Crackdown continues on Chinese dissidents

Chinese in Hong Kong demand release of political dissidents

Two members of the outlawed China Democracy Party (CDP) are reported to have been jailed for nine months on suspicion of involvement with prostitutes.

The Hong Kong-based Information Centre of Human Rights and Democratic Movement in China said the families of the two - Han Lifa and Cai Guihua - had been told they would be detained until July.

Both men were taken into custody last October. Until their detention, they had held a weekly human rights study group in a Shanghai park and had been frequently warned by the police to stop.

Renewed crackdown

[ image: No questioning the dominance of the Communit Party]
No questioning the dominance of the Communit Party
The Information Centre has accused the police of making up the charges to smear democracy campaigners and deflect international criticism from a renewed crackdown on dissent.

The sentences are the latest in a series of arrrests and detentions of Chinese dissidents. Last month three founding CDP members, Xu Wenli, Qin Yongmin and, Wang Youcai were jailed for 13, 12 and 11 years respectively on charges of attempting to overthrow the state.

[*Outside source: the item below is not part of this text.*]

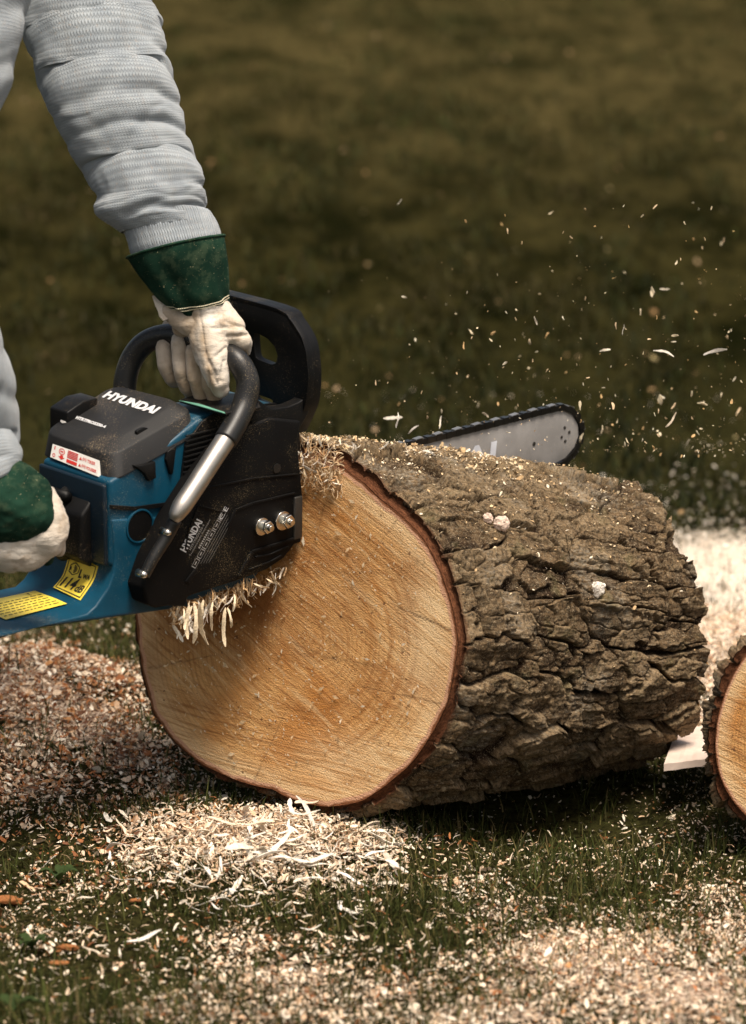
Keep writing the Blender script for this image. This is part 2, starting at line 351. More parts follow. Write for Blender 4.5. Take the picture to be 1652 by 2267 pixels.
def gz(x, y):
    x = np.asarray(x, float); y = np.asarray(y, float)
    b = fbm(x * 3, y * 3, 0, 3, 3) * .018 + fbm(x * 14, y * 14, 0, 3, 9) * .007
    flat = np.exp(-(((x - .15) / .42) ** 2 + ((y - 4.08) / .32) ** 2))
    b = b * (1 - .8 * flat) - .004
    heap = lambda px, py, rx, ry, h: h * np.exp(-(((x - GP(px, py)[0]) / rx) ** 2 + ((y - GP(px, py)[1]) / ry) ** 2))
    return b + rise(y) + heap(100, 1560, .20, .20, .045) - heap(1270, 1790, .24, .13, .045) + heap(60, 1620, .16, .22, .03) + heap(620, 1850, .20, .12, .015)  # the dip under the log is added to enlarge the shadow there
def axis_pts(lo, hi, fine, a, b):
    mid = np.arange(a, b, fine); L = [a]; s = fine
    while L[-1] > lo: s *= 1.18; L.append(L[-1] - s)
    Rr = [mid[-1]]; s = fine
    while Rr[-1] < hi: s *= 1.12; Rr.append(Rr[-1] + s)
    return np.concatenate([np.array(L[1:])[::-1], mid, np.array(Rr[1:])])
gx = axis_pts(-600, 600, .009, -.85, .95); gy = axis_pts(-300, 1500, .009, 2.6, 6.4)
X, Y = np.meshgrid(gx, gy); Z = gz(X, Y)
nx, ny = len(gx), len(gy)
idx = np.arange(nx * ny).reshape(ny, nx)
q = np.stack([idx[:-1, :-1], idx[:-1, 1:], idx[1:, 1:], idx[1:, :-1]], -1).reshape(-1, 4)
V = np.stack([X, Y, Z], -1).reshape(-1, 3)
dustv = dust_at(V); near = (V[:, 1] < 7) & (V[:, 1] > 2)
farv = np.clip((V[:, 1] - 5.6) / 6.5, 0, 1)
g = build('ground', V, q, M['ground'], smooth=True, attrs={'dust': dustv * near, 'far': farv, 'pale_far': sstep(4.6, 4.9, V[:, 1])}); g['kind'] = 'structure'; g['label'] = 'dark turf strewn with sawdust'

# ------------------------------------------------------------------ grass
def grass(name, x, y, hgt, wid, cols, flat=.5, zoff=0., label=None):
    n = len(x); z = gz(x, y) + zoff; yaw = rng.uniform(0, 2 * math.pi, n); lean = rng.uniform(.15, 1, n) * flat
    dx, dy = np.cos(yaw), np.sin(yaw); sx, sy = -dy, dx
    v = np.zeros((n, 7, 3)); prof = [(0, 1.), (.38, .85), (.74, .55), (1, 0)]
    for k, (t, wf) in enumerate(prof):
        out = hgt * lean * (t ** 1.6) * 1.1; up = hgt * (t * np.sqrt(np.clip(1 - lean ** 2 * .8, .05, 1)) - .32 * lean * t * t)
        bx, by, bz = x + dx * out, y + dy * out, z + up
        if k < 3:
            v[:, 2 * k] = np.stack([bx - sx * wid * wf / 2, by - sy * wid * wf / 2, bz], -1); v[:, 2 * k + 1] = np.stack([bx + sx * wid * wf / 2, by + sy * wid * wf / 2, bz], -1)
        else: v[:, 6] = np.stack([bx, by, bz], -1)
    b = (np.arange(n) * 7)[:, None]
    f = np.concatenate([b + np.array([0, 1, 3, 0])[None], b + np.array([0, 3, 2, 2])[None]])  # placeholder, replaced below
    tri = np.concatenate([b + np.array(t)[None] for t in ((0, 1, 3), (0, 3, 2), (2, 3, 5), (2, 5, 4), (4, 5, 6))])
    o = build(name, v.reshape(-1, 3), tri, M['grass'], attrs={'col': np.repeat(cols, 7, axis=0)}); return o
def pick(cols, n, jit=.25):
    c = np.array(cols)[rng.integers(0, len(cols), n)]; return c * (1 + rng.uniform(-jit, jit, (n, 1)))
GREENS = [(.022, .030, .007), (.036, .044, .010), (.075, .066, .024), (.014, .022, .006), (.058, .070, .016), (.042, .046, .011), (.100, .090, .026), (.028, .032, .009)]
DRY = [(.16, .12, .05), (.11, .085, .035), (.20, .15, .07), (.07, .065, .02)]
n = 120000; x = rng.uniform(-.75, .85, n); y = rng.uniform(2.85, 5.8, n)
tuft = fbm(x * 9, y * 9, 0, 3, 21); dd = dust_at(np.stack([x, y, 0 * x], -1))
keep = rng.uniform(0, 1, n) < np.clip(.68 + 1.5 * tuft - dd * .75, .07, 1); x, y = x[keep], y[keep]
n = len(x); dry = rng.uniform(0, 1, n) < .10; cols = np.where(dry[:, None], pick(DRY, n), pick(GREENS, n))
big = sstep(-.3, .4, fbm(x * 5, y * 5, 0, 2, 33)); front = sstep(3.75, 3.1, y)
h = rng.uniform(.009, .024, n) + big * rng.uniform(0, 1, n) ** 2 * (.030 + .020 * front)
o = grass('grass', x, y, h, rng.uniform(.0009, .0022, n), cols, .97); tag(o, 'short dark green grass around the log', 'grass', kind='stuff')
n = 26000; x = rng.uniform(-.7, .8, n); y = rng.uniform(2.9, 4.6, n); dd = dust_at(np.stack([x, y, 0 * x], -1)); tf = fbm(x * 8, y * 8, 0, 3, 91)
keep = rng.uniform(0, 1, n) < np.clip(.30 + 1.3 * tf - .30 * dd, .01, 1) * np.where((np.abs(x - .15) < .35) & (y > 3.85), .3, 1); x, y = x[keep], y[keep]; n = len(x)
o = grass('grass', x, y, rng.uniform(.018, .046, n), rng.uniform(.0008, .0020, n), pick([(.045, .058, .013), (.065, .076, .020), (.034, .042, .010), (.13, .11, .04), (.085, .088, .026)], n), .93); tag(o, 'longer thin grass blades standing in tufts in the foreground', 'grass', kind='stuff')
n = 70000; y = 5.6 + 9.5 * rng.uniform(0, 1, n) ** 1.25; x = rng.uniform(-1, 1, n) * (.16 * y + .35)
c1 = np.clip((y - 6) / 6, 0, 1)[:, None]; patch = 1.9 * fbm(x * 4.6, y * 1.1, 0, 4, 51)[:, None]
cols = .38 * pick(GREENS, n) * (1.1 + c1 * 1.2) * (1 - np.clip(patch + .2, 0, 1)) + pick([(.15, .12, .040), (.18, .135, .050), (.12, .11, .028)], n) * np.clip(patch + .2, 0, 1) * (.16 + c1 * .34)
k2 = rng.uniform(0, 1, n) < np.clip(.42 + fbm(x * 7, y * 2.0, 0, 3, 55) * 2.6, .04, 1)
x, y, cols = x[k2], y[k2], cols[k2]; n = len(x)
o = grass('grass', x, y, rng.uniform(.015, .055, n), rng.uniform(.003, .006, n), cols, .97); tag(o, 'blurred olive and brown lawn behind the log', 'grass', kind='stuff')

# ------------------------------------------------------------------ flakes and ribbons of wood
CREAM = [(.80, .66, .50), (.72, .54, .37), (.86, .77, .63), (.60, .40, .25), (.78, .60, .43), (.84, .72, .56)]
RUST = [(.34, .13, .045), (.26, .10, .04), (.44, .22, .09), (.16, .07, .035)]
def flakes(name, P, size, cols, tilt=.5, zl=.003):
    n = len(P); yaw = rng.uniform(0, 2 * math.pi, n); asp = rng.uniform(.3, .85, n)
    a = np.stack([np.cos(yaw), np.sin(yaw), rng.normal(0, tilt, n)], -1); a /= np.linalg.norm(a, axis=1)[:, None]
    b = np.stack([-np.sin(yaw), np.cos(yaw), rng.normal(0, tilt, n)], -1); b /= np.linalg.norm(b, axis=1)[:, None]
    nn = np.cross(a, b); s = size[:, None]; v = np.zeros((n, 6, 3)); t = asp[:, None]; cur = rng.uniform(-.25, .25, (n, 1))
    j = lambda: rng.uniform(.6, 1.15, (n, 1))
    v[:, 0] = P - a * s * j() - b * s * t * j() * .6 + nn * s * cur; v[:, 1] = P - b * s * t * j(); v[:, 2] = P + a * s * j() - b * s * t * .5 * j() + nn * s * cur
    v[:, 3] = P + a * s * .9 * j() + b * s * t * .6 * j() + nn * s * cur; v[:, 4] = P + b * s * t * j(); v[:, 5] = P - a * s * .9 * j() + b * s * t * .5 * j() + nn * s * cur
    base = (np.arange(n) * 6)[:, None]
    qd = np.concatenate([base + np.array([0, 1, 4, 5])[None], base + np.array([1, 2, 3, 4])[None]])
    return build(name, v.reshape(-1, 3), qd, M['chip'], attrs={'col': np.repeat(cols, 6, axis=0)})
def scatter(n, x0, x1, y0, y1, base=.02, gain=1., pw=1.):
    x = rng.uniform(x0, x1, n); y = rng.uniform(y0, y1, n); d = dust_at(np.stack([x, y, 0 * x], -1)); nz = fbm(x * 22, y * 22, 0, 3, 71)
    k = rng.uniform(0, 1, n) < np.clip(base + gain * d ** pw + nz * .8 * d, 0, 1); x, y, d = x[k], y[k], d[k]
    return x, y, d
x, y, d = scatter(430000, -.72, .82, 2.85, 5.0, .045, 1.0); n = len(x); z = gz(x, y) + rng.uniform(0, 1, n) * (.003 + .013 * d)
s_left = 1 + .55 * sstep(-.1, -.25, x) * (y > 3.6); P = np.stack([x, y, z], -1); c = pick(CREAM, n, .18); r = rng.uniform(0, 1, n) < .13 + .30 * sstep(.0, -.3, x) * (y > 3.6); c[r] = pick(RUST, int(r.sum()))
s = rng.lognormal(math.log(.0015), .55, n) * s_left
o = flakes('sawdust', P, np.clip(s, .0008, .0085), c, .6); tag(o, 'pale pinkish sawdust scattered over the turf in front', 'sawdust', kind='stuff')
x, y, d = scatter(60000, -.1, 1.3, 4.75, 6.9, .006, .9); n = len(x); P = np.stack([x, y, gz(x, y) + rng.uniform(0, .012, n)], -1)
o = flakes('sawdust', P, rng.uniform(.0015, .0040, n), pick([(.82, .72, .60), (.78, .66, .52), (.84, .76, .66)], n, .08), .4); tag(o, 'bright drift of sawdust on the lawn behind the log', 'sawdust', kind='stuff')
n = 300; y = 5.6 + 8 * rng.uniform(0, 1, n) ** 1.1; x = rng.uniform(-1, 1, n) * (.13 * y + .1); P = np.stack([x, y, gz(x, y) + .028], -1)
o = flakes('fallen_leaves', P, rng.uniform(.003, .010, n), pick([(.30, .19, .09), (.38, .26, .15), (.24, .14, .06), (.34, .27, .13)], n, .25), .5); tag(o, 'small dead leaves dotted over the blurred lawn', 'leaves', kind='stuff')

def ribbon(length, width, bend, twist, seed, thick=.00045, rag=.3):
    """one shaving in its own frame, centred on the origin"""
    r = np.random.default_rng(seed); m = 12; t = np.linspace(-.5, .5, m); ang = bend * t + .08 * bend * np.sin(t * 9 + r.uniform(0, 6))
    dx = np.cumsum(np.cos(ang)) * length / m; dy = np.cumsum(np.sin(ang)) * length / m; p = np.stack([dx - dx.mean(), dy - dy.mean(), np.sin(t * 5 + r.uniform(0, 6)) * length * .06], -1)
    tw = twist * t + r.uniform(-.4, .4); wd = width * (1 - (2 * np.abs(t)) ** 3 * .7) * (1 + rag * (r.uniform(-1, 1, m)))
    v = []; f = []
    for i in range(m):
        s_ = np.array([-math.sin(ang[i]) * math.cos(tw[i]), math.cos(ang[i]) * math.cos(tw[i]), math.sin(tw[i])]); T = np.array([math.cos(ang[i]), math.sin(ang[i]), 0]); nn = np.cross(T, s_)
        for a, b in ((-1, -1), (1, -1), (1, 1), (-1, 1)): v.append(p[i] + s_ * wd[i] / 2 * a + nn * thick / 2 * b)
    for i in range(m - 1):
        for k in range(4): f.append((i * 4 + k, i * 4 + (k + 1) % 4, (i + 1) * 4 + (k + 1) % 4, (i + 1) * 4 + k))
    f += [(3, 2, 1, 0), tuple(4 * m - 4 + k for k in range(4))]
    return np.array(v), f
def shaving_mesh(seed, L, wd, bend, tw, col):
    v, f = ribbon(L, wd, bend, tw, seed); o = build('wood_shaving', v, f, M['chip'], attrs={'col': np.tile(np.array(col)[None], (len(v), 1))}); return o
STRIPS = [shaving_mesh(300 + i, .052, .0052, [.45, -.5, .7, .3][i], 1.0, (.80, .66, .46)) for i in range(4)]; SU_ = [False] * 4
PROTO = []
for i in range(14):
    PROTO.append(shaving_mesh(100 + i, random.uniform(.018, .042), random.uniform(.0026, .0052), random.uniform(-.9, .9), random.uniform(-.8, .8), [(.78, .72, .62), (.80, .74, .66), (.74, .62, .47), (.76, .68, .55)][i % 4]))
used = [False] * len(PROTO)
def put(i, loc, rot, scale=1., label=None, group=None, name='wood_shaving', cat='wood shaving'):
    i %= len(PROTO)
    if not used[i]: o = PROTO[i]; used[i] = True
    else: o = PROTO[i].copy(); COL.objects.link(o)
    o.name = name; o.location = tuple(loc); o.rotation_euler = rot; o.scale = (scale,) * 3
    o['label'] = label; o['category'] = cat
    if group: o['group'] = group
    return o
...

Shortly before, in speech marking 20 years of Chinese economic reforms, President Jiang Zemin had warned that politically subversive activities would be "nipped in the bud" and said China would never tolerate Western-style democracy.

Hopes of reform dashed

The sentences have dismayed many who had predicted signs of political liberalisation and the openning up of debate in China. In October, China signed up to the International Covenant on Civil and Political Rights - a move that many governments welcomed as an indication of a commitment to international human rights principles.

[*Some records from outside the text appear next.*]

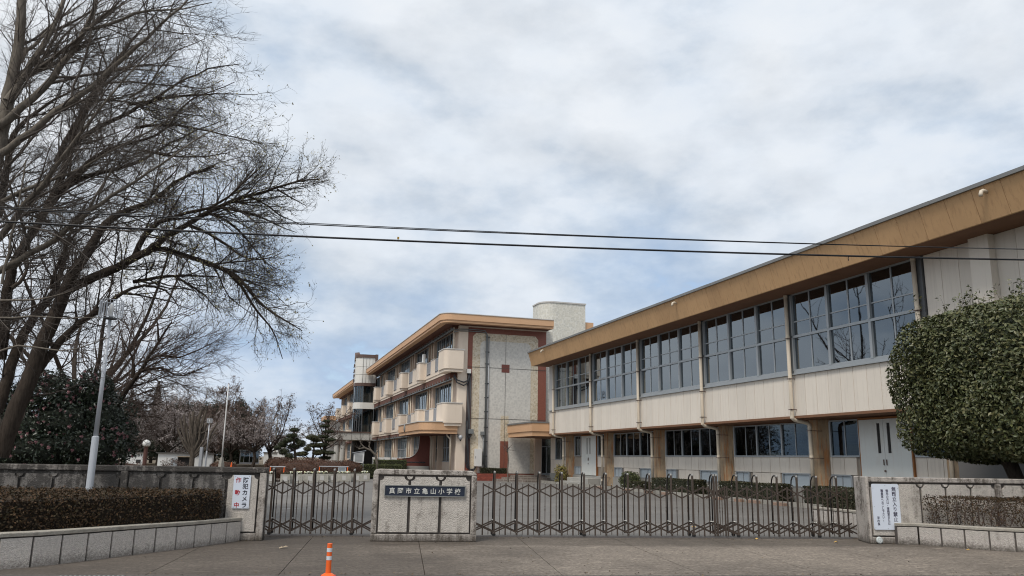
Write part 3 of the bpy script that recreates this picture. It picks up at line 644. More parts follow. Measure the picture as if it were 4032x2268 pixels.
# parapet balconies: one mesh for each kind of piece, shared by all bays and both wings
def balcony_meshes(z0):
    zt = z0+1.72
    blk = MB().prism([(14.35, 1.25)] + [(13.78, 1.25)] + [(13.6, 1.15), (13.6, .18)] + arc(13.78, .18, .18, 180, 270, 4) + [(14.35, 0)], z0+.22, zt)
    blk.prism([(14.35, 1.15), (13.72, 1.15), (13.68, .2), (13.85, .1), (14.35, .1)], z0, z0+.219)
    blk.box(14.2, 14.35, 1.25, 8.6, z0+.22, z0+.45).box(14.26, 14.35, 1.25, 8.6, z0, z0+.219)
    for a, b in ((1.25, 3.3), (4.55, 6.2)): blk.box(14.201, 14.349, a, b, z0+.451, zt-.06)
    blk.box(14.201, 14.349, 8.2, 8.6, z0+.451, zt-.06)
    cap = MB().prism([(14.38, 1.28), (13.74, 1.28), (13.56, 1.18), (13.56, .16)] + arc(13.76, .16, .2, 180, 270, 4) + [(14.38, -.04)], zt, zt+.07)
    for a, b in ((1.28, 3.3), (4.55, 6.2), (8.2, 8.6)): cap.box(14.17, 14.38, a, b, zt-.06, zt)
    gr_ = []
    for a, b in ((3.32, 4.53), (6.22, 8.18)):
        g_ = MB().box(14.24, 14.3, a, b, zt-.12, zt-.06).box(14.24, 14.3, a, b, z0+.62, z0+.66).box(14.24, 14.3, a, a+.05, z0+.452, zt-.12).box(14.24, 14.3, b-.05, b, z0+.452, zt-.12).box(14.255, 14.285, a+.05, b-.05, z0+.5, z0+.54)
        n = int((b-a)/.13)
        for q in range(1, n): yq = a+(b-a)*q/n; g_.box(14.255, 14.285, yq-.03, yq+.03, z0+.66, zt-.12)
        gr_.append(g_.mesh('grille', M['steel'], (13.6, 0, 0)))
    return blk.mesh('balcony', M['b_cream'], (13.6, 0, 0)), cap.mesh('cap', M['b_cap'], (13.6, 0, 0)), gr_
bal = {z: balcony_meshes(z) for z in (4.04, 8.2)}
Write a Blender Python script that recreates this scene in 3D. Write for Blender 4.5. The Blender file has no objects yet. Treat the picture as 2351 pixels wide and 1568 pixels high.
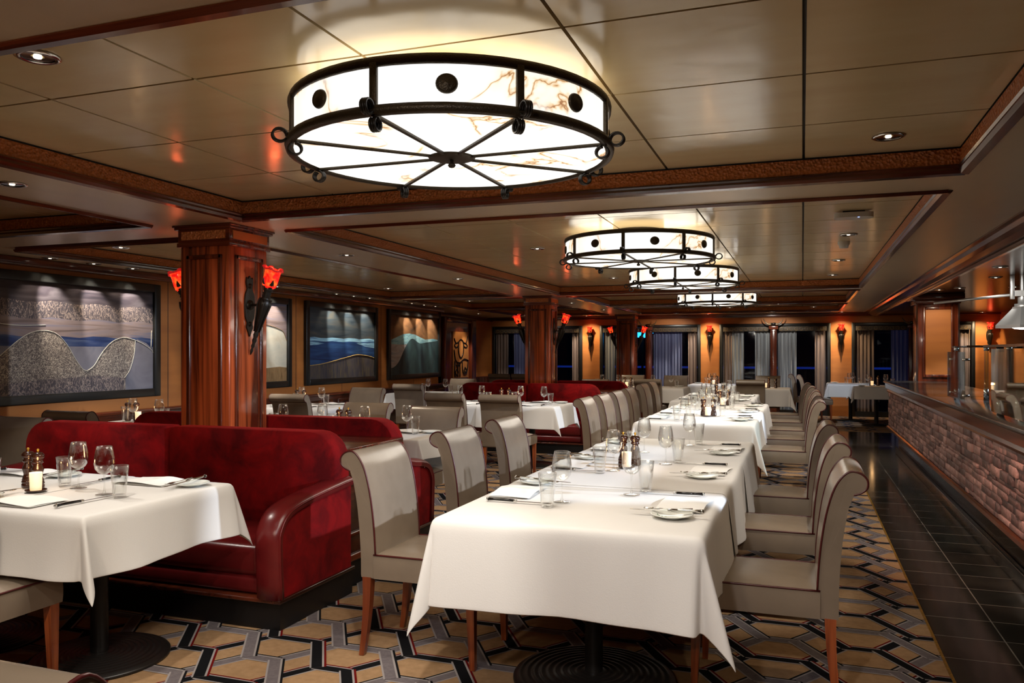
import bpy, bmesh, math, random
from mathutils import Vector, Matrix
from math import sin, cos, pi, radians as R
random.seed(7)
SC = bpy.context.scene
COL = SC.collection
# ---------------------------------------------------------------- camera
FPX = 1857.0
cam_d = bpy.data.cameras.new('camera')
cam_d.sensor_fit = 'HORIZONTAL'; cam_d.sensor_width = 36.0
cam_d.lens = FPX / 2351 * 36.0
cam_d.shift_y = (808 - 784) / 2351.0
cam_d.clip_end = 200
cam = bpy.data.objects.new('camera', cam_d); COL.objects.link(cam)
cam.location = (0, 0, 1.4)
cam.rotation_euler = (R(90), 0, R(19.744))
SC.camera = cam
# ---------------------------------------------------------------- world, exposure
w = bpy.data.worlds.new('night'); SC.world = w; w.use_nodes = True
w.node_tree.nodes['Background'].inputs[0].default_value = (0.012, 0.02, 0.06, 1)
w.node_tree.nodes['Background'].inputs[1].default_value = 0.25
vs = SC.view_settings
vs.view_transform = 'Standard'; vs.look = 'None'; vs.exposure = 0.52; vs.gamma = 1.0
vs.use_curve_mapping = False
SC.cycles.max_bounces = 8; SC.cycles.diffuse_bounces = 4; SC.cycles.glossy_bounces = 4
SC.cycles.transparent_max_bounces = 24; SC.cycles.transmission_bounces = 6
SC.cycles.caustics_reflective = False; SC.cycles.caustics_refractive = False
SC.cycles.sample_clamp_indirect = 4.0; SC.cycles.sample_clamp_direct = 12.0
SC.cycles.use_denoising = True
ZS, ZT, ZK = 2.25, 2.36, 2.2        # soffit, tray and kitchen ceiling heights
LAMP_W, PW = 14, 2.0
# ---------------------------------------------------------------- material helpers
MATS = {}
def mk(name):
    m = bpy.data.materials.new(name); m.use_nodes = True
    nt = m.node_tree
    MATS[name] = m
    return m, nt, nt.nodes['Principled BSDF']
def N(nt, t, **kw):
    n = nt.nodes.new('ShaderNode' + t)
    for k, v in kw.items():
        if hasattr(n, k): setattr(n, k, v)
        else: n.inputs[k.replace('_', ' ')].default_value = v
    return n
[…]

[ image: Jiang: Nip any dissent in the bud]
Jiang: Nip any dissent in the bud
But the authorities have repeatedly insisted that reform does not extend to questioning the Communist party's grip on power, and few analysts have been surprised at the authorities' response to the emergence of the CDP.

Chinese officials have labelled the party as an illegal organisation that endangers state security. This they argue is a criminal offence not just in China but anywhere in the world.

1999 will be an important year for anniversaries in China: the 10th anniversary of the Tiananmen Square massacre and the 50th of the founding of the people's republic. Both are highly symbolic and President Jiang warned at the end of last year that the preservation of stability is the government's paramount concern.

Correspondents say the decision to impose lengthy jail terms on the dissidents despite criticism from Western countries is a sign of its determination to avoid a possible upsurge of anti-government activity in the coming year.